The cost to add carbon capture and storage (CCS) to the proposed Abadi liquefied natural gas (LNG) project in the Masela Block offshore Indonesia that is owned by Japan’s Inpex (TYO:1605) and Shell (LON:SHEL) is expected to cost over $1 billion.
Indonesian upstream regulator SKK Migas said the investment required for the proposed project will increase significantly after seeing the results of studies for the implementation of carbon capture utilisation and storage (CCUS). Development of Abadi’s proposed 9.5 million tonne per year (mtpy) onshore liquefaction scheme will be technically challenging and was previously expected to cost around $18 billion to $20 billion before the idea of CCUS was considered necessary.
Dwi Soetjipto, head of SKK Migas, said that the additional costs for the development of CCUS at the project are expected to exceed $1 billion, local media reported today. “They (Inpex) have finished this (CCUS) study, it is estimated that it (adding CCUS) could reach $1.2 billion to $1.3 billion,” said Dwi during a meeting at the Ministry of Energy and Mineral Resources on Monday.
As a result, Dwi said the government is open to discussing additional incentives with Inpex, which operates the project, to improve the commerciality of the proposed development.
Inpex has a 65% share of the Masela Block with partner Shell holding the remaining 35% equity. Shell is seeking to divest its stake. But getting a new plan of development – that incorporates CCS – approved by the government will be key before any buyer steps up. Improved commercial terms would also help improve the chances of a successful divestment.
Moreover, the project will struggle to move forward until Shell divests its stake. But Indonesian President Joko Widodo, known locally as Jokowi, is desperate for the development to proceed. Reports suggest that he has lobbied Japanese Prime Minister Fumio Kishida to help get the Masela gas project moving forward. Japan has reportedly agreed to provide a loan to enable Indonesian state-backed companies, such as Pertamina, to buy out Shell.

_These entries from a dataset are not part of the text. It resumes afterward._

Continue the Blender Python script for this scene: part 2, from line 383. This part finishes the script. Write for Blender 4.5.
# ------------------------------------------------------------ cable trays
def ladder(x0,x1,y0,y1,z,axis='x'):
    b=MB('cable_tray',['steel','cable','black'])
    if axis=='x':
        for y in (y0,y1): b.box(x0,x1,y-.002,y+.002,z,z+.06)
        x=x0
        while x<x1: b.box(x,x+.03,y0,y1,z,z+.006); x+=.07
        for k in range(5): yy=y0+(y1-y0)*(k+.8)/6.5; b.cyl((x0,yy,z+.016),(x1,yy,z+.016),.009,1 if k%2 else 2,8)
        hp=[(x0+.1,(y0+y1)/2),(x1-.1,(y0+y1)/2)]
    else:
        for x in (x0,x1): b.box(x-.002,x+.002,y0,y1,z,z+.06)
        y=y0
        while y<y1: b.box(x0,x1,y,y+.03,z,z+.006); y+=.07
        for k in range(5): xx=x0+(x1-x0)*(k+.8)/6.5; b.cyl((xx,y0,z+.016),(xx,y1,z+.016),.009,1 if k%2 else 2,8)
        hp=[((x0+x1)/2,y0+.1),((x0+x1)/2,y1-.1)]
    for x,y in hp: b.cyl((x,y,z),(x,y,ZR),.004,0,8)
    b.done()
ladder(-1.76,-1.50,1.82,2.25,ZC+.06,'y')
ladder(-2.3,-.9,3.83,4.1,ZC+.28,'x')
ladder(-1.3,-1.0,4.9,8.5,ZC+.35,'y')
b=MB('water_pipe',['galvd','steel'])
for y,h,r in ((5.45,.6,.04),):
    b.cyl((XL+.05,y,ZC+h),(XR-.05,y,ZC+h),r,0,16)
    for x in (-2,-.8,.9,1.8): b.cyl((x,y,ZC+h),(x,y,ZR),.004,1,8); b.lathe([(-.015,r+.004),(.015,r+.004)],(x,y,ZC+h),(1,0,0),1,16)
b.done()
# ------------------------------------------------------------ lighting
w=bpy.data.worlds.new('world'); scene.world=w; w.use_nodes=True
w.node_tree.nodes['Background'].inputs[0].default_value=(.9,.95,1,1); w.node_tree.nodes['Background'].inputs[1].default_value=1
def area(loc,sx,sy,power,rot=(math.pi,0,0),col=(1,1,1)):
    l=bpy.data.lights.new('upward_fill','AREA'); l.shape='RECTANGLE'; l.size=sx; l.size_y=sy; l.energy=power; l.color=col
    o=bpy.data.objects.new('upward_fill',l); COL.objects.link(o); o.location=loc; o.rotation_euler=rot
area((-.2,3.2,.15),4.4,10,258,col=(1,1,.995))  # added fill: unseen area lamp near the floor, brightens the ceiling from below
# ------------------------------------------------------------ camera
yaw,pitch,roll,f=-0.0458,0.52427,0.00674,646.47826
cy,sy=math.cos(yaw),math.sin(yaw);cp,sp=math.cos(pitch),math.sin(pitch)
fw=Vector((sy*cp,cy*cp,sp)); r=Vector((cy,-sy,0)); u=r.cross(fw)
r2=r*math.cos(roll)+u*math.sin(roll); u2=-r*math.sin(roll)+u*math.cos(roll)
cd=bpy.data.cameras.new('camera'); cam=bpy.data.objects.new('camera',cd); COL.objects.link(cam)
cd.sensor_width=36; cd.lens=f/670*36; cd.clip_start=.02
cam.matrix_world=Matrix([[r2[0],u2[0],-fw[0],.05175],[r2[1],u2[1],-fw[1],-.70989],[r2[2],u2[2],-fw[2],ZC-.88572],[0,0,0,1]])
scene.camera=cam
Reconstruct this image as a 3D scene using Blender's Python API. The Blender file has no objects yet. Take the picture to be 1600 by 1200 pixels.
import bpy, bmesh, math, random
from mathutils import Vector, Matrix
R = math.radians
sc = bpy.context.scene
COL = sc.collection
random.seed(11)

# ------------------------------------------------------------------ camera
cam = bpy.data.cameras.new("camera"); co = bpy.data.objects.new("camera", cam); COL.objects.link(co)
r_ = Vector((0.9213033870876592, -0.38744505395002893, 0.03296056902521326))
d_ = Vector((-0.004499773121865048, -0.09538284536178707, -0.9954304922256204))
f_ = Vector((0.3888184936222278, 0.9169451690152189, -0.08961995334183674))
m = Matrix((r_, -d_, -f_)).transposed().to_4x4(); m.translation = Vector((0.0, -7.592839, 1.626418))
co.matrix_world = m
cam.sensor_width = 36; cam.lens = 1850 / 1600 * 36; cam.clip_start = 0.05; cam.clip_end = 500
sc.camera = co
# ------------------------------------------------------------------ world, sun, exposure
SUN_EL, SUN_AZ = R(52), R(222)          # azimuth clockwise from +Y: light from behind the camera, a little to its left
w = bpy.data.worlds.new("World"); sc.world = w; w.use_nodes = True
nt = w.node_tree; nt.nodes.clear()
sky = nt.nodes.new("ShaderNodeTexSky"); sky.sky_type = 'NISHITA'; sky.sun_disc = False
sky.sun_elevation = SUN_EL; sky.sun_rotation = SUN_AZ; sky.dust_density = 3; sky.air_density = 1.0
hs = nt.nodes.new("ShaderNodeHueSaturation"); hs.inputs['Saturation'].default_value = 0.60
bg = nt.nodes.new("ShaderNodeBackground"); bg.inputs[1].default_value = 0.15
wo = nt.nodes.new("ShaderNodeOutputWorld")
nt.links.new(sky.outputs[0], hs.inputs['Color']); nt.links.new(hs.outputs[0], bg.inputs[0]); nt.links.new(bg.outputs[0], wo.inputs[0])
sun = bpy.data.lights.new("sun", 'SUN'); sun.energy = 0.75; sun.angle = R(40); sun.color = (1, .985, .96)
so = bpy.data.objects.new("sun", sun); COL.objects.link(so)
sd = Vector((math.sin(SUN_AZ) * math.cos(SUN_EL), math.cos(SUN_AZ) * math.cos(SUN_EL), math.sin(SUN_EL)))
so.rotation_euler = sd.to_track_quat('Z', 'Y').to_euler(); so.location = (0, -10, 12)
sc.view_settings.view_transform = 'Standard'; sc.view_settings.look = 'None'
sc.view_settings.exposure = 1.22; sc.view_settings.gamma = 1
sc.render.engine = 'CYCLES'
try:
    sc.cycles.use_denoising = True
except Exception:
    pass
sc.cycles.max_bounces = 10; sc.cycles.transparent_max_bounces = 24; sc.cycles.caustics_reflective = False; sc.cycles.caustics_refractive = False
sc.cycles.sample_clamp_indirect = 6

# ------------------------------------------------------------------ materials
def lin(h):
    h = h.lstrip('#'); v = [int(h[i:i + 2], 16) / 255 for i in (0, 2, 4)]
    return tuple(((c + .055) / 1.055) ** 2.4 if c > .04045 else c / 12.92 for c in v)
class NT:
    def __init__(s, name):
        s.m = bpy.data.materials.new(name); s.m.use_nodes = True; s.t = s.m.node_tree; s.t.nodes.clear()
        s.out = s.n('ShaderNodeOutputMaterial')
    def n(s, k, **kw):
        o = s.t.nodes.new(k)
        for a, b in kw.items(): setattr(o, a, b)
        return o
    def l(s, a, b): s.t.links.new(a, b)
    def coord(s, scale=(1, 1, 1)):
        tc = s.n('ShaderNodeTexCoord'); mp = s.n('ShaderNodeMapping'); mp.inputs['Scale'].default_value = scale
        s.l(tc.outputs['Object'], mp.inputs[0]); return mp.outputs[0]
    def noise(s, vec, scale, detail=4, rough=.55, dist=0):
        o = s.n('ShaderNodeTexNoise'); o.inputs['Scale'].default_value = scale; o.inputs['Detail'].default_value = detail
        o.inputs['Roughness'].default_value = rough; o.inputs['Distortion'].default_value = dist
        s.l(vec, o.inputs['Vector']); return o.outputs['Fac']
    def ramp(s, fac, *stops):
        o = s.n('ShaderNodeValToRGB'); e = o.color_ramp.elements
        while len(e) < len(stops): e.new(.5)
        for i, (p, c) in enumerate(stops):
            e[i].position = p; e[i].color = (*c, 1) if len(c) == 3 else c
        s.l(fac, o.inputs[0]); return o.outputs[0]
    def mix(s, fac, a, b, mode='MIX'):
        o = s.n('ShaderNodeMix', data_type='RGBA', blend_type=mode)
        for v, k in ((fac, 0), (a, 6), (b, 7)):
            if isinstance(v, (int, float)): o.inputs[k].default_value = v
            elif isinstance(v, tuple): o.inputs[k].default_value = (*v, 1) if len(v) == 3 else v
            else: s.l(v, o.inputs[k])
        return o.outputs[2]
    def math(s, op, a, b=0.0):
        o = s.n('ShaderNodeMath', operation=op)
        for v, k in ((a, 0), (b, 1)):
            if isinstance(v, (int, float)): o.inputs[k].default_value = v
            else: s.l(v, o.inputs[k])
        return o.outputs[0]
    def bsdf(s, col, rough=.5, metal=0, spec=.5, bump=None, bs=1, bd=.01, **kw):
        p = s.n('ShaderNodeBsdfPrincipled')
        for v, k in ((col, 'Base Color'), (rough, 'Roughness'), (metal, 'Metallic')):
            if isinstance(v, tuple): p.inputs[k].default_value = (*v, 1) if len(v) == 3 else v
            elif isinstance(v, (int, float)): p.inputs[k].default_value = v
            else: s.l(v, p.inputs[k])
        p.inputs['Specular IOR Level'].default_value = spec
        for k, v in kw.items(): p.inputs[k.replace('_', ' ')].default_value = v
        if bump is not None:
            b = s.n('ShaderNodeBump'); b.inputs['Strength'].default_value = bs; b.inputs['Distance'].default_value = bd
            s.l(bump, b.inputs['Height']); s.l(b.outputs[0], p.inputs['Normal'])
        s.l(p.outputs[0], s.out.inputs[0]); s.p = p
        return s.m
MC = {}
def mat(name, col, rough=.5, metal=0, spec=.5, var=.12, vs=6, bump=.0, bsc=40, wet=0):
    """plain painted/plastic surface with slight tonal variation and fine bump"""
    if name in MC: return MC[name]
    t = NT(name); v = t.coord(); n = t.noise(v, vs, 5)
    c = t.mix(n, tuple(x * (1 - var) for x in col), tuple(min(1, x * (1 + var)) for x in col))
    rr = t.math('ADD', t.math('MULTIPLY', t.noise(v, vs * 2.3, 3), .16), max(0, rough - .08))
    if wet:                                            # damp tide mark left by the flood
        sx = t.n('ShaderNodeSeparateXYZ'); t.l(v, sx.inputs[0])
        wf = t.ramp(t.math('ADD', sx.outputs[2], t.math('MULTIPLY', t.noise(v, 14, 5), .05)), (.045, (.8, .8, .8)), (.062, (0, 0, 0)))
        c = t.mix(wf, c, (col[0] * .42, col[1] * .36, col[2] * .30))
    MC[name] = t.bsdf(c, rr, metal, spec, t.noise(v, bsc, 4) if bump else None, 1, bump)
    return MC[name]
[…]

As reported previously by Energy Voice, the value of Shell’s stake is estimated at between $800 million and $1 billion. Jokowi has instructed national oil company Pertamina to explore the possibility of buying Shell out. Indonesia’s investment minister and investment coordinating agency chief Bahlil Lahadalia said apart from Pertamina, the state-owned wealth fund Indonesia Investment Authority (INA) was also another potential buyer of the stakes.
The project includes a large FPSO unit capable of handling 51 million cm per day of gas and up to 36,000 barrels per day of condensate, as well as a deep-water trunk pipeline from the Abadi field to proposed liquefaction facilities on Yamdena in the remote Tanimbar Islands
Inpex recently reiterated that it is targeting start-up of the stalled Abadi LNG project in the Masela Block offshore Indonesia in the early 2030s.
During its 1H results, Inpex said it is continuing “negotiations with the Indonesian government and concerned parties for the re-revision of the plan of development, aiming to reach FID in the second half of the 2020s.”